Second Gentleman Doug Emhoff has been busy campaigning around the country on behalf of wife Kamala Harris in the most dude’s rock way possible: Digging through the crates at record stores and hanging out with Michael Stipe.
Emhoff spoke about how he’s incorporated record stores into the campaign trail during a new interview with Pearl Jam’s Eddie Vedder and Jeff Ament on SiriusXM’s Pearl Jam Radio. It’s a clever move designed to, as Emhoff put it, “highlight small businesses and talk about all the great things that Kamala Harris is gonna do for the country and merge it with my love of music.”
For instance, this month, Emhoff did a couple of events with Stipe, including one in the musician’s hometown in Athens, Georgia.
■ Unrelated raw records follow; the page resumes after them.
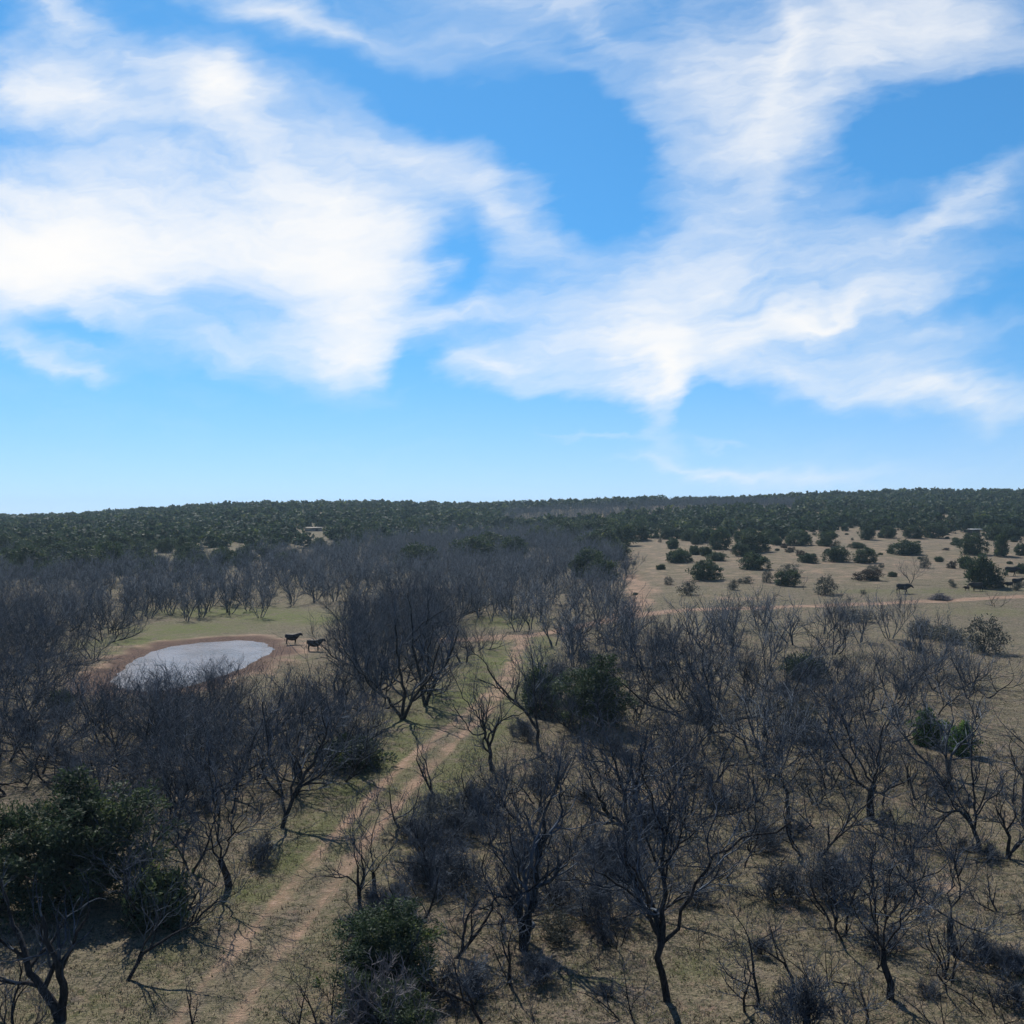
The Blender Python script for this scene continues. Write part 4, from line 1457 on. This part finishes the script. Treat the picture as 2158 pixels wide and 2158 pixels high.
def cow_mesh(name, head, stride=0.0, mat=None):
    """one closed body: barrel, neck and head lofted from oval rings, the legs, ears and tail grown into it.
    head: rings (x, top, bottom, half width) from the neck forward"""
    V, Q, off = [], [], 0

    def loft(rings, sides=14):
        nonlocal off
        a = np.linspace(0, 2 * np.pi, sides, endpoint=False)
        R_ = np.array([[(x, w * math.cos(t), (zt + zb) / 2 + (zt - zb) / 2 * math.sin(t)) for t in a] for x, zt, zb, w in rings])
        n = len(R_)
        v = list(R_.reshape(-1, 3)) + [R_[0].mean(0), R_[-1].mean(0)]
        q = [(i * sides + j, i * sides + (j + 1) % sides, (i + 1) * sides + (j + 1) % sides, (i + 1) * sides + j) for i in range(n - 1) for j in range(sides)]
        q += [(n * sides, (j + 1) % sides, j) for j in range(sides)]
        q += [(n * sides + 1, (n - 1) * sides + j, (n - 1) * sides + (j + 1) % sides) for j in range(sides)]
        V.extend(v); Q.extend([tuple(k + off for k in f) for f in q]); off += len(v)

    def limb(pts, sides=8):
        nonlocal off
        v, f = tube_batch([(np.array([p[:3] for p in pts]), np.array([p[3] for p in pts]))], sides)
        n = len(pts)
        caps = [tuple(off + j for j in range(sides))[::-1], tuple(off + (n - 1) * sides + j for j in range(sides))]
        V.extend(v); Q.extend([tuple(int(k) + off for k in r) for r in f]); Q.extend(caps); off += len(v)

    loft([(-1.02, 1.24, 1.02, 0.10), (-0.97, 1.35, 0.86, 0.20), (-0.80, 1.41, 0.70, 0.28), (-0.45, 1.39, 0.54, 0.34), (0.0, 1.37, 0.48, 0.38), (0.35, 1.40, 0.52, 0.35)] + head)
    hx, hz = head[-4][0], head[-4][1]
    for s in (-1, 1):
        limb([(hx, s * 0.08, hz - 0.07, 0.04), (hx - 0.02, s * 0.18, hz - 0.08, 0.045), (hx - 0.03, s * 0.26, hz - 0.12, 0.025)], 6)
    limb([(-0.98, 0, 1.32, 0.045), (-1.06, 0, 1.15, 0.04), (-1.08, 0, 0.80, 0.035), (-1.07, 0, 0.52, 0.055), (-1.06, 0, 0.42, 0.03)], 6)
    for s, k in ((-1, stride), (1, -stride)):
        limb([(-0.76, s * 0.16, 1.00, 0.17), (-0.72 + k * 0.3, s * 0.17, 0.72, 0.13), (-0.83 + k * 0.7, s * 0.16, 0.46, 0.075), (-0.79 + k, s * 0.16, 0.14, 0.055), (-0.77 + k, s * 0.16, 0.0, 0.068)])
        limb([(0.42, s * 0.17, 0.95, 0.16), (0.44 - k * 0.3, s * 0.16, 0.66, 0.11), (0.45 - k * 0.6, s * 0.15, 0.42, 0.07), (0.43 - k, s * 0.15, 0.12, 0.052), (0.45 - k, s * 0.15, 0.0, 0.066)])
    me = bpy.data.meshes.new(name)
    me.from_pydata([tuple(v) for v in V], [], Q)
    o = bpy.data.objects.new(name, me)
    C.objects.link(o)
    rm = o.modifiers.new('weld', 'REMESH')
    rm.mode = 'VOXEL'
    rm.voxel_size = 0.035
    rm.use_smooth_shade = True
    sm = o.modifiers.new('soften', 'SMOOTH')
    sm.iterations = 3
    bpy.context.view_layer.update()
    out = bpy.data.meshes.new_from_object(o.evaluated_get(bpy.context.evaluated_depsgraph_get()))
    out.name = name
    bpy.data.objects.remove(o)
    co = np.empty(len(out.vertices) * 3, np.float32)
    out.vertices.foreach_get('co', co)
    co = co.reshape(-1, 3)
    co[:, 2] -= co[:, 2].min()
    co *= 1.45 / co[:, 2].max()
    co[:, 0] *= 0.88
    out.vertices.foreach_set('co', co.ravel())
    out.materials.clear()
    out.materials.append(mat)
    return out


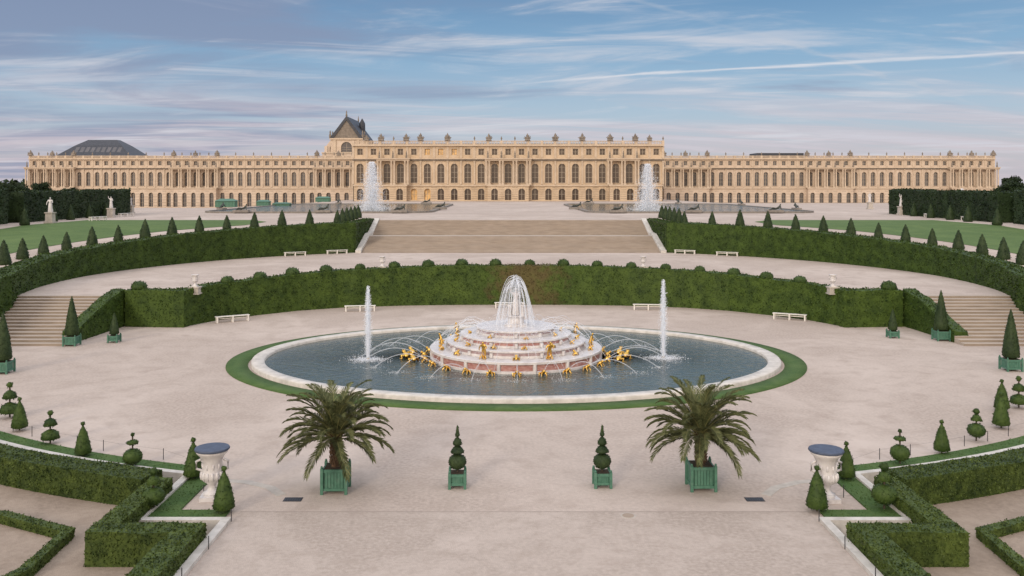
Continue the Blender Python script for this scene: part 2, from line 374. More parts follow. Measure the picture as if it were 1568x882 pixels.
for k in range(9):
    put('deciduous_tree',trees[k%2],(-(112+k*5),215+random.uniform(-6,6),4.2),k*2,random.uniform(.72,.85))
mb=MB(); C=[]
for sx in (-1,1):
    N=9000; x=RNG.uniform(205,620,N)*sx; top=9+2.5*np.sin(x*.07)+1.5*np.sin(x*.23+1); z=RNG.random(N)**.6*top+1; y=RNG.uniform(420,450,N); C.append(np.stack([x,y,z],1))
mb.cards(np.concatenate(C),1.5,0); mb.box(-620,-207,440,445,0,8,0); mb.box(207,620,440,445,0,8,0); mb.obj('distant_woodland',[treem])
# ------------------------------------------------------------ parterre d'eau basins
basin_edge=M('basin_edge_mat',(.26,.235,.21),(.17,.155,.14),scale=2)
for s in (-1,1):
    mb=MB(); a,b=14.5,58.0; y0,y1=163,240; r=7
    pts=[]
    for cx,cy,st in ((b-r,y0+r,-90),(b-r,y1-r,0),(a+r,y1-r,90),(a+r,y0+r,180)):
        for k in range(9):
            t=math.radians(st+90*k/8); pts.append((cx+r*math.cos(t),cy+r*math.sin(t)))
    P=[(x*s,y,5.9,6.34) for x,y in pts]; P.append(P[0])
    sweep(mb,P,0,.7*s,0); mb.poly([(p[0],p[1]) for p in P[:-1]],6.2,1)
    mb.obj('water_parterre_basin',[basin_edge,water])
# ------------------------------------------------------------ skinned figures
def skin_mesh(name,V,E,R,mats,sub=1,extra=None):
    me=bpy.data.meshes.new(name+'_t'); me.from_pydata(V,E,[]); o=bpy.data.objects.new(name+'_t',me); scene.collection.objects.link(o)
    md=o.modifiers.new('s','SKIN'); 
    for i,r in enumerate(R): me.skin_vertices[0].data[i].radius=(r,r)
    me.skin_vertices[0].data[0].use_root=True
    sb=o.modifiers.new('u','SUBSURF'); sb.levels=sub; sb.render_levels=sub
    dg=bpy.context.evaluated_depsgraph_get(); m2=bpy.data.meshes.new_from_object(o.evaluated_get(dg)); m2.name=name
    bpy.data.objects.remove(o); mb=MB()
    mb.add([v.co for v in m2.vertices],[tuple(p.vertices) for p in m2.polygons],0,True)
    if extra: extra(mb)
    return mb.mesh(name,mats)
def standing(raise_arm=True):
    V=[(0,0,.95),(0,0,1.1),(0,0,1.32),(0,0,1.46),(0,.0,1.54),(0,-.02,1.66),(0,-.02,1.74),
       (.19,0,1.40),(.27,-.03,1.16),(.20,-.22,1.05) ,(.17,-.28,1.08),
       (-.19,0,1.40),(-.34,-.05,1.5 if raise_arm else 1.16),(-.36,-.12,1.75 if raise_arm else .92),(-.36,-.14,1.83 if raise_arm else .84),
       (.1,0,.86),(.12,-.06,.48),(.12,0,.08),(.12,-.14,.03),(-.1,0,.86),(-.13,.0,.48),(-.12,.06,.08),(-.14,-.06,.03)]
    E=[(0,1),(1,2),(2,3),(3,4),(4,5),(5,6),(2,7),(7,8),(8,9),(9,10),(2,11),(11,12),(12,13),(13,14),(0,15),(15,16),(16,17),(17,18),(0,19),(19,20),(20,21),(21,22)]
    R=[.15,.13,.16,.07,.055,.10,.07,.075,.055,.04,.035,.075,.055,.04,.035,.11,.075,.05,.035,.11,.075,.05,.035]
    return V,E,R
def drape(mb):
    prof=[(.26,.02),(.27,.2),(.23,.5),(.21,.8),(.19,.98),(.13,1.12)]
    vs=[];n=20
    for r,z in prof:
        for k in range(n):
            t=6.283*k/n; rr=r*(1+.13*math.sin(5*t+z*2)*(1-z*.7)); vs.append((rr*math.cos(t),rr*.8*math.sin(t),z))
    mb.add(vs,[(i*n+k,i*n+(k+1)%n,(i+1)*n+(k+1)%n,(i+1)*n+k) for i in range(len(prof)-1) for k in range(n)],0,True)
V,E,R=standing(); statue1=skin_mesh('marble_figure',V,E,R,[marble],1,drape)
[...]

While there, they visited the record store where R.E.M. was formed, and after that, Emhoff got to visit Stipe’s home.
“He took me back there for a personal tour,” Emhoff continued, “and he’s like, ‘Oh yeah, right here is where I wrote Fables [of the Reconstruction], like the whole album in three weeks, just walking around in a circle.’ I’m like, ‘What?’ And ‘Right here is where Peter and I, you know, talked about this.’”
To cap it all off, Stipe let Emhoff record an interview with Joe Scarborough at his guest house, and then got a special private performance: “He played ‘Driver 8’ and ‘Wendell Gee,’ which is the first time he played it in 30 something years to me and Joe. And then he played it in front of a crowd of hundreds of people in Athens. So this is so surreal, man, to be able to experience this.”
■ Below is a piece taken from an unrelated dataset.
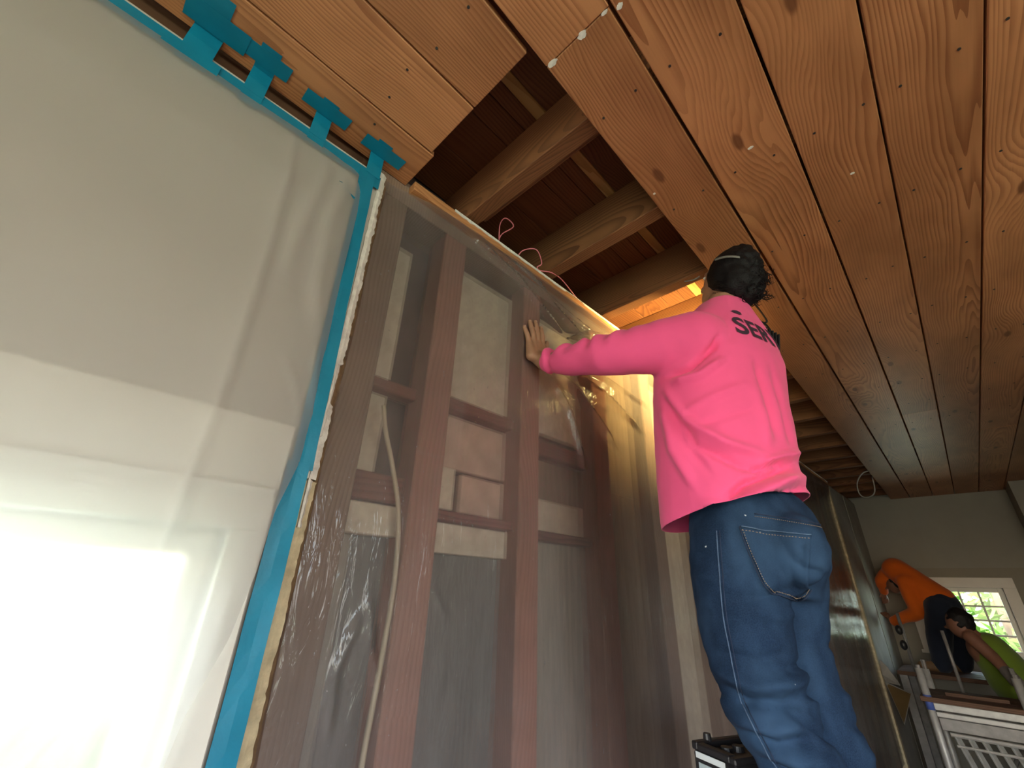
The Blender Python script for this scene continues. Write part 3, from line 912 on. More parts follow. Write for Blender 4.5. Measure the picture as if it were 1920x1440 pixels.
# dangling torn shred
bm = bmesh.new()
pp = spline([(0.040, 0.285, 2.475), (0.046, 0.265, 2.478), (0.05, 0.245, 2.492), (0.052, 0.232, 2.492)], 5)
a = [bm.verts.new(p) for p in pp]; c = [bm.verts.new(p + Vector((0.001, 0, 0.007 * (1 - i / len(pp))))) for i, p in enumerate(pp)]
for i in range(len(pp) - 1): bm.faces.new((a[i], a[i + 1], c[i + 1], c[i]))
o = thick(wall_mesh('tape_shred', bm_mesh(bm), M['tape'])); tag(o, 'thin torn shred of blue tape poking out over the milky sheet', 'tape')

# patches that fold from the wall on to the ceiling boards
def patch(yc, label, wall_len, ceil_len, cross, w=0.046, skew=0.0, wall_cross=None):
    """cross: list of (x_centre from wall, y0, y1) strips on the ceiling"""
    r = empty('tape_patch', W(0.03, yc, 2.66), WANG)
    tag(r, label, 'tape', 'blue tape patches bridging wall and ceiling')
    base = Vector((0.03, yc, 2.66))
    zc = ZT - 0.0012 - 2.66
    def part(name, quads):
        vs_ = []; fs = []
        for q in quads:
            k = len(vs_)
            vs_ += [Vector(p) - base * 0 for p in q]
            fs.append(tuple(range(k, k + len(q))))
        o = link_mesh(name, pyd(vs_, fs), M['tape'], r, True)
        thick(o, 0.0006)
        return o
    a, b_ = -w / 2, w / 2
    zl = 2.61 - 2.66
    part('wall_strip', [((0.004, a, zl - wall_len), (0.004, b_, zl - wall_len + 0.004), (0.004, b_, zl), (0.004, a, zl))] +
         ([((0.0055, wall_cross[0], zl - 0.034), (0.0055, wall_cross[1], zl - 0.030), (0.0055, wall_cross[1], zl + 0.008), (0.0055, wall_cross[0], zl + 0.008))] if wall_cross else []))
    part('fold', [((0.0045, a, zl), (0.0045, b_, zl), (0.006, b_ + skew * .5, zl + 0.045), (0.006, a + skew * .5, zl + 0.045)),
                  ((0.006, a + skew * .5, zl + 0.045), (0.006, b_ + skew * .5, zl + 0.045), (0.004, b_ + skew, zc), (0.004, a + skew, zc))])
    part('ceiling_strip', [((0.004, a + skew, zc), (0.004, b_ + skew, zc), (ceil_len, b_ + skew, zc), (ceil_len, a + skew, zc))])
    for i, (xc, y0, y1) in enumerate(cross):
        part('cross_strip', [((xc - w / 2, y0, zc - 0.0012 - i * 0.001), (xc - w / 2, y1, zc - 0.0012 - i * 0.001), (xc + w / 2, y1 + 0.003, zc - 0.0012 - i * 0.001), (xc + w / 2, y0 + 0.002, zc - 0.0012 - i * 0.001))])
    return r
patch(-0.135, 'largest blue tape patch, of several overlapped strips, at the upper left', 0.045, 0.10, [(0.085, -0.12, 0.03), (0.040, -0.055, 0.075)], w=0.060, wall_cross=(-0.06, 0.05))
patch(-0.012, 'cross shaped blue tape patch, second from the upper left', 0.05, 0.080, [(0.044, -0.072, 0.052)])
patch(0.150, 'blue tape patch in the middle of the three nearest the wall corner', 0.038, 0.060, [(0.030, -0.065, 0.060)], w=0.044)
patch(0.318, 'blue tape patch nearest the broken plaster corner', 0.005, 0.060, [(0.028, -0.058, 0.072)], w=0.044)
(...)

Emhoff celebrated how many musicians have rallied around the Harris campaign, mentioning the support of Jon Bon Jovi, Jason Isbell, Bruce Springsteen, Taylor Swift, and of course Pearl Jam.
“The music industry has come out in a way that you guys have always done this,” Emhoff said. “It’s what you did from day one, using your voice, not only to make this music we all love, but to talk about the truth and being engaged. And so to see that coming back, and get to talk to some of the people I’ve listened to my whole life… [and] to do that in a record store with Michael Stipe in Athens and pick out some records was pretty, pretty damn cool, man.”